The task:
Starting at the first line of the listing below, repeat each line up to and including the one containing "from mathutils import Vector, Matrix". Leave out pictures.

Recorded information:
"""
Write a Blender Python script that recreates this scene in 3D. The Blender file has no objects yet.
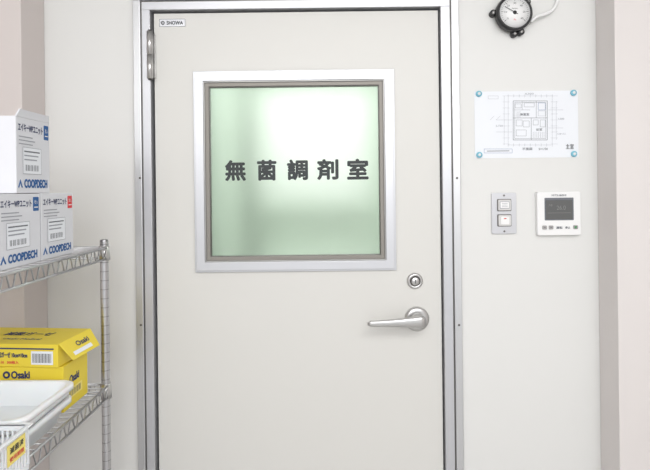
import bpy, bmesh, math
from mathutils import Vector, Matrix

# ---------------------------------------------------------------- calibration
CD = 1.6; F = 510.0; EYE = 1.42; ROLL = 0.012; HY = 190
def W(px, py, y=0.0):
    s = (CD + y) / F
    dx = px - 325; dy = HY - py
    return ((dx + ROLL * dy) * s, EYE + (dy - ROLL * dx) * s)
def WX(px, y=0.0): return W(px, 235, y)[0]
def WZ(py, px=325, y=0.0): return W(px, py, y)[1]
S = CD / F

# ---------------------------------------------------------------- materials
def lin(c):
    return tuple((v/255/12.92 if v/255 <= .04045 else ((v/255+.055)/1.055)**2.4) for v in c)
def mat(name, rgb, rough=.5, metal=0.0, var=0.0, vscale=20, bump=0.0, bscale=200, stretch=None, spec=.5, **kw):
    m = bpy.data.materials.new(name); m.use_nodes = True
    nt = m.node_tree; p = nt.nodes['Principled BSDF']
    c = lin(rgb)
    p.inputs['Base Color'].default_value = (*c, 1)
    p.inputs['Roughness'].default_value = rough
    p.inputs['Metallic'].default_value = metal
    p.inputs['Specular IOR Level'].default_value = spec
    for k, v in kw.items(): p.inputs[k.replace('_', ' ')].default_value = v
    tc = nt.nodes.new('ShaderNodeTexCoord'); mp = nt.nodes.new('ShaderNodeMapping')
    nt.links.new(tc.outputs['Object'], mp.inputs['Vector'])
    if stretch: mp.inputs['Scale'].default_value = stretch
    if var > 0:
        n = nt.nodes.new('ShaderNodeTexNoise'); n.inputs['Scale'].default_value = vscale
        n.inputs['Detail'].default_value = 4
        nt.links.new(mp.outputs['Vector'], n.inputs['Vector'])
        r = nt.nodes.new('ShaderNodeMix'); r.data_type = 'RGBA'
        r.inputs['A'].default_value = (*[v*(1-var) for v in c], 1)
        r.inputs['B'].default_value = (*[min(1, v*(1+var)) for v in c], 1)
        nt.links.new(n.outputs['Fac'], r.inputs['Factor'])
        nt.links.new(r.outputs['Result'], p.inputs['Base Color'])
    if bump > 0:
        n2 = nt.nodes.new('ShaderNodeTexNoise'); n2.inputs['Scale'].default_value = bscale
        nt.links.new(mp.outputs['Vector'], n2.inputs['Vector'])
        b = nt.nodes.new('ShaderNodeBump'); b.inputs['Strength'].default_value = bump
        b.inputs['Distance'].default_value = .001
        nt.links.new(n2.outputs['Fac'], b.inputs['Height'])
        nt.links.new(b.outputs['Normal'], p.inputs['Normal'])
    return m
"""
Task output:
Write a Blender Python script that recreates this scene in 3D. The Blender file has no objects yet.
import bpy, bmesh, math
from mathutils import Vector, Matrix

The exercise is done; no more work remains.